**Requirements:**
Copy exactly the lines that run from the top of the listing to the line containing "def XR(y): return np.interp(y, pr_[:, 1], pr_[:, 0])", both ends included, and omit the pictures.

**Data extract:**
(begin)

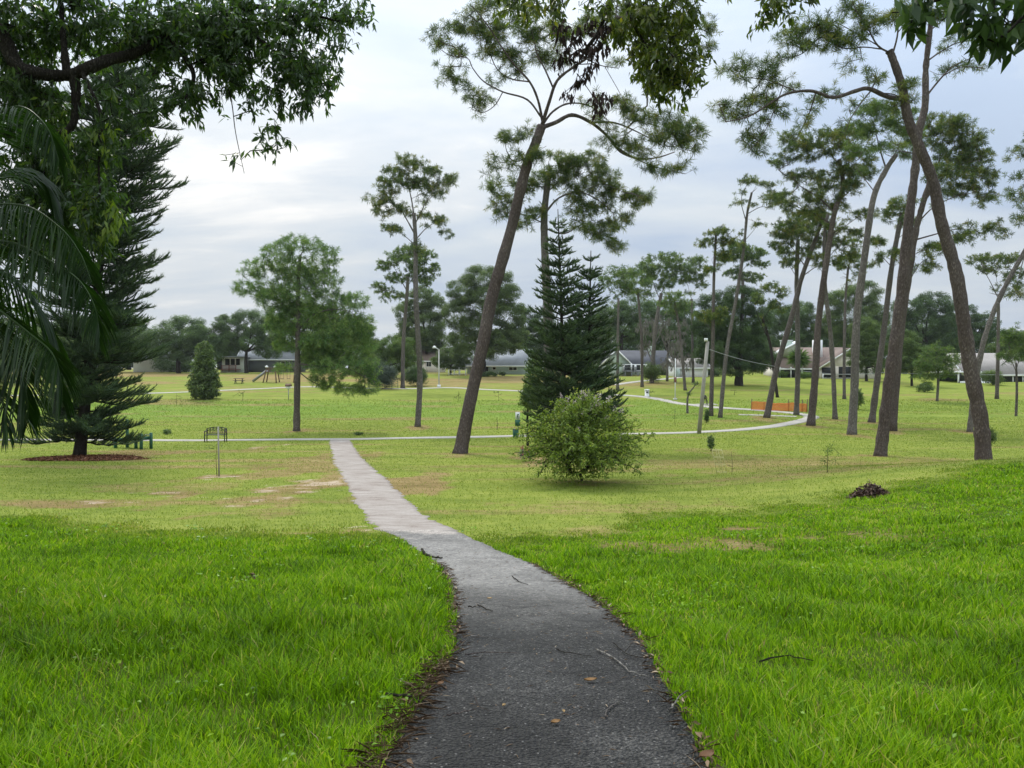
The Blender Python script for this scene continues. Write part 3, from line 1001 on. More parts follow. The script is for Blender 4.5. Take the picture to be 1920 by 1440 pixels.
# ------------------------------------------------------------------ paths
EL = [(690, 1480), (720, 1440), (745, 1385), (775, 1330), (815, 1280), (842, 1240), (853, 1200), (852, 1150), (842, 1100), (831, 1071), (807, 1050), (776, 1029), (743, 1006), (716, 995), (687, 969), (669, 946), (656, 917), (641, 891), (628, 868), (617, 825.5)]
ER = [(1338, 1480), (1324, 1440), (1313, 1397), (1290, 1347), (1255, 1300), (1232, 1250), (1197, 1196), (1155, 1158), (1120, 1127), (1062, 1094), (1005, 1060), (943, 1037), (906, 1019), (870, 1004), (841, 988), (812, 977), (789, 961), (760, 935), (729, 904), (708, 886), (682, 862), (655, 825.5)]
pl_ = np.array([hit(*q) for q in EL]); pr_ = np.array([hit(*q) for q in ER])
pl_ = np.vstack([[-0.75, -6, 0], [-0.62, 0, 0], pl_]); pr_ = np.vstack([[0.75, -6, 0], [0.80, 0, 0], pr_])


def XL(y): return np.interp(y, pl_[:, 1], pl_[:, 0])
def XR(y): return np.interp(y, pr_[:, 1], pr_[:, 0])


_ysm = np.arange(-6, 51, 0.1)
_kk = np.ones(9) / 9
_xl = np.convolve(np.pad(XL(_ysm), 4, 'edge'), _kk, 'valid'); _xr = np.convolve(np.pad(XR(_ysm), 4, 'edge'), _kk, 'valid')
def XL(y): return np.interp(y, _ysm, _xl)
def XR(y): return np.interp(y, _ysm, _xr)


def strip(ys, lift, jit, seed):
    """sheet between the two path edges with a ragged rim and a skirt"""
    mb = MB()
    n = 12
    l = XL(ys) + jit * (fbm(ys * 4.0, ys * 0 + seed, seed) - 0.5) * 2 + jit * (fbm(ys * 15.0, ys * 0 + seed, seed + 7) - 0.5)
    r = XR(ys) + jit * (fbm(ys * 4.0, ys * 0 + seed + 50, seed) - 0.5) * 2 + jit * (fbm(ys * 15.0, ys * 0 + seed + 3, seed + 9) - 0.5)
    t = np.linspace(0, 1, n)
    x = l[:, None] * (1 - t) + r[:, None] * t
    y = np.repeat(ys[:, None], n, 1)
    z = ground(x, y) + lift + 0.012 * (1 - (2 * t - 1) ** 2)[None]
    x = np.concatenate([l[:, None], x, r[:, None]], 1); y = np.concatenate([y[:, :1], y, y[:, -1:]], 1)
    z = np.concatenate([z[:, :1] - 0.08, z, z[:, -1:] - 0.08], 1)
    n += 2
    i = (np.arange(len(ys) - 1)[:, None] * n + np.arange(n - 1)[None]).ravel()
    return mb.add(np.stack([x.ravel(), y.ravel(), z.ravel()], 1), f4=np.stack([i, i + 1, i + n + 1, i + n], -1))


YSPLIT = hit(790, 996)[1]
m = Mat('asphalt')
v = m.n('ShaderNodeTexVoronoi'); v.inputs['Scale'].default_value = 62.0
m.l(m.n('ShaderNodeNewGeometry').outputs['Position'], v.inputs['Vector'])
n1_ = m.noise(1.6, 5, 0.6, kind='World'); n2_ = m.noise(38, 3, 0.7, kind='World'); n3_ = m.noise(0.55, 3, 0.5, kind='World', sc=(1, 0.7, 1))
sy = m.n('ShaderNodeSeparateXYZ'); m.l(m.n('ShaderNodeNewGeometry').outputs['Position'], sy.inputs[0])
# dark wet asphalt nearby, canopy shade put into its colour; worn grey further on
worn_unshaded = m.math('MULTIPLY', m.math('SUBTRACT', m.math('ADD', sy.outputs[1], m.math('MULTIPLY', m.math('SUBTRACT', n3_, 0.5), 5.0)), 5.2), 0.26, clamp=True)
smooth_patch = m.math('MULTIPLY', m.math('SUBTRACT', m.math('ADD', n3_, m.math('MULTIPLY', n1_, 0.25)), 0.66), 8.0, clamp=True)
tone = m.math('ADD', m.math('MULTIPLY', n1_, 0.45), m.math('MULTIPLY', n2_, 0.55))
dark = m.ramp(tone, [(0.36, (0.016, 0.0155, 0.0145)), (0.5, (0.040, 0.039, 0.0365)), (0.64, (0.095, 0.092, 0.086))])
worn = m.ramp(tone, [(0.32, (0.110, 0.104, 0.096)), (0.5, (0.185, 0.177, 0.166)), (0.70, (0.29, 0.28, 0.26))])
c = m.mix(worn_unshaded, dark, worn)
fade = m.math('MULTIPLY', m.math('SUBTRACT', m.math('ADD', sy.outputs[1], m.math('MULTIPLY', m.math('SUBTRACT', n1_, 0.5), 6.0)), YSPLIT - 1.2), 0.8, clamp=True)
mid_ = m.math('MULTIPLY', smooth_patch, 0.5)
c = m.mix(mid_, c, (0.10, 0.098, 0.094))
stain = m.math('MULTIPLY', m.math('SUBTRACT', m.noise(0.9, 5, 0.7, kind='World', sc=(1.3, 0.8, 1)), 0.52), 7.0, clamp=True)
c = m.mix(m.math('MULTIPLY', stain, 0.45), c, (0.020, 0.019, 0.018))
vs = m.n('ShaderNodeSeparateColor'); m.l(v.outputs['Color'], vs.inputs[0])
chips = m.math('MULTIPLY', m.math('GREATER_THAN', vs.outputs[0], 0.93), m.math('LESS_THAN', v.outputs['Distance'], 0.36))
c = m.mix(m.math('MULTIPLY', chips, 0.55), c, (0.30, 0.29, 0.28))
pits = m.math('MULTIPLY', m.math('GREATER_THAN', v.outputs['Distance'], 0.55), 0.6)
c = m.mix(m.math('MULTIPLY', pits, m.math('SUBTRACT', 1.0, worn_unshaded)), c, (0.008, 0.008, 0.009))
c = m.mix(fade, c, m.ramp(tone, [(0.3, (0.20, 0.172, 0.150)), (0.5, (0.30, 0.267, 0.237)), (0.70, (0.40, 0.36, 0.325))]))
grain = m.math('ADD', m.math('MULTIPLY', m.noise(11, 4, 0.8, kind='World'), 0.5), m.math('MULTIPLY', m.noise(30, 3, 0.8, kind='World'), 0.5))
c = m.mix(1.0, c, m.ramp(grain, [(0.36, (0.42, 0.42, 0.42)), (0.5, (0.95, 0.95, 0.95)), (0.64, (1.7, 1.66, 1.6))]), 'MULTIPLY')
hgt = m.math('ADD', m.math('MULTIPLY', m.math('SUBTRACT', 1.0, v.outputs['Distance']), 1.0), m.math('MULTIPLY', n2_, 0.8))
vc = m.n('ShaderNodeTexVoronoi', feature='DISTANCE_TO_EDGE'); vc.inputs['Scale'].default_value = 1.05
wv = m.n('ShaderNodeVectorMath', operation='ADD'); m.l(m.n('ShaderNodeNewGeometry').outputs['Position'], wv.inputs[0])
cbx = m.n('ShaderNodeCombineXYZ'); m.l(m.math('MULTIPLY', m.noise(3.0, 5, 0.7, kind='World'), 0.9), cbx.inputs[0]); m.l(m.math('MULTIPLY', m.noise(2.2, 5, 0.7, kind='World', sc=(1.3, 1, 1)), 0.9), cbx.inputs[1]); m.l(cbx.outputs[0], wv.inputs[1]); m.l(wv.outputs[0], vc.inputs['Vector'])
crk = m.math('MULTIPLY', m.math('LESS_THAN', vc.outputs['Distance'], 0.011), m.math('GREATER_THAN', m.noise(0.7, 2, kind='World', sc=(1, 0.8, 1.1)), 0.50))
c = m.mix(m.math('MULTIPLY', crk, 0.75), c, (0.012, 0.011, 0.010))
bmp = m.bump(hgt, 1.0, 0.026)
bmp.node.inputs['Strength'].default_value = 1.0
m.l(m.math('SUBTRACT', 1.0, m.math('MAXIMUM', m.math('MULTIPLY', worn_unshaded, 0.75), fade)), bmp.node.inputs['Strength'])
b = m.pbsdf(c, m.math('ADD', 0.62, m.math('MULTIPLY', n1_, 0.25)), 0.28, normal=bmp)
M['asphalt'] = m.done(b.outputs[0])
m = Mat('old_concrete')
n1_ = m.noise(3.5, 6, 0.65, kind='World', sc=(0.5, 1.5, 1)); n2_ = m.noise(0.8, 4, 0.6, kind='World'); n3_ = m.noise(22, 3, 0.7, kind='World')
f = m.math('ADD', m.math('MULTIPLY', n1_, 0.45), m.math('ADD', m.math('MULTIPLY', n2_, 0.3), m.math('MULTIPLY', n3_, 0.25)))
c = m.ramp(f, [(0.36, (0.14, 0.105, 0.085)), (0.46, (0.245, 0.208, 0.180)), (0.56, (0.315, 0.282, 0.252)), (0.66, (0.38, 0.345, 0.312))])
M['old_concrete'] = m.done(m.pbsdf(c, 0.85, 0.25, normal=m.bump(n3_, 0.4, 0.01)).outputs[0])
m = Mat('pale_concrete')
n1_ = m.noise(1.5, 5, 0.6, kind='World'); n2_ = m.noise(12, 3, 0.7, kind='World')
c = m.ramp(m.math('ADD', m.math('MULTIPLY', n1_, 0.6), m.math('MULTIPLY', n2_, 0.4)), [(0.3, (0.30, 0.275, 0.235)), (0.6, (0.40, 0.375, 0.335)), (0.8, (0.46, 0.435, 0.395))])
M['pale_concrete'] = m.done(m.pbsdf(c, 0.85, 0.2).outputs[0])

o = obj('asphalt_path', strip(np.concatenate([np.arange(-6, 2, 0.5), np.arange(2, YSPLIT + 0.05, 0.08)]), 0.012, 0.05, 3), M['asphalt'], smooth=True)
tag(o, 'dark worn asphalt footpath running down the near grass bank', None, None, 'structure')
o = obj('concrete_path', strip(np.arange(YSPLIT - 0.1, 50.6, 0.12), 0.006, 0.16, 5), M['old_concrete'], smooth=True)
tag(o, 'pale pinkish straight footpath from the asphalt to the crossing path', None, None, 'structure')


def ribbon(name, pts, w, label, lift=0.02, seed=0):
    p = spline(np.array([hit(*q)[:2] for q in pts]), 10)
    for _ in range(4):
        p[1:-1] = (p[:-2] + p[1:-1] * 2 + p[2:]) / 4
    # resample evenly
    L = np.concatenate([[0], np.cumsum(np.linalg.norm(np.diff(p, axis=0), axis=1))])
    s_ = np.arange(0, L[-1], 0.35)
    p = np.stack([np.interp(s_, L, p[:, 0]), np.interp(s_, L, p[:, 1])], 1)
    t = nrm(np.gradient(p, axis=0)); n = np.stack([-t[:, 1], t[:, 0]], 1)
    mb = MB()
    u = np.linspace(-1, 1, 5)
    ww = w / 2 * (1 + 0.12 * (fbm(s_ * 0.8, s_ * 0 + seed, seed) - 0.5))
    xy = p[:, None] + n[:, None] * (u[None, :, None] * ww[:, None, None])
    z = ground(xy[..., 0], xy[..., 1]) + lift
    lo = np.concatenate([xy[:, :1], xy, xy[:, -1:]], 1)
    z = np.concatenate([z[:, :1] - 0.1, z, z[:, -1:] - 0.1], 1)
    k = 7
    i = (np.arange(len(p) - 1)[:, None] * k + np.arange(k - 1)[None]).ravel()
    mb.add(np.stack([lo[..., 0].ravel(), lo[..., 1].ravel(), z.ravel()], 1), f4=np.stack([i + 1, i, i + k, i + k + 1], -1))
    o = obj(name, mb, M['pale_concrete'], smooth=True)
    tag(o, label, None, None, 'structure')
    return p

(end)

**Output of the exercise:**
The Blender Python script for this scene continues. Write part 3, from line 1001 on. More parts follow. The script is for Blender 4.5. Take the picture to be 1920 by 1440 pixels.
# ------------------------------------------------------------------ paths
EL = [(690, 1480), (720, 1440), (745, 1385), (775, 1330), (815, 1280), (842, 1240), (853, 1200), (852, 1150), (842, 1100), (831, 1071), (807, 1050), (776, 1029), (743, 1006), (716, 995), (687, 969), (669, 946), (656, 917), (641, 891), (628, 868), (617, 825.5)]
ER = [(1338, 1480), (1324, 1440), (1313, 1397), (1290, 1347), (1255, 1300), (1232, 1250), (1197, 1196), (1155, 1158), (1120, 1127), (1062, 1094), (1005, 1060), (943, 1037), (906, 1019), (870, 1004), (841, 988), (812, 977), (789, 961), (760, 935), (729, 904), (708, 886), (682, 862), (655, 825.5)]
pl_ = np.array([hit(*q) for q in EL]); pr_ = np.array([hit(*q) for q in ER])
pl_ = np.vstack([[-0.75, -6, 0], [-0.62, 0, 0], pl_]); pr_ = np.vstack([[0.75, -6, 0], [0.80, 0, 0], pr_])


def XL(y): return np.interp(y, pl_[:, 1], pl_[:, 0])
def XR(y): return np.interp(y, pr_[:, 1], pr_[:, 0])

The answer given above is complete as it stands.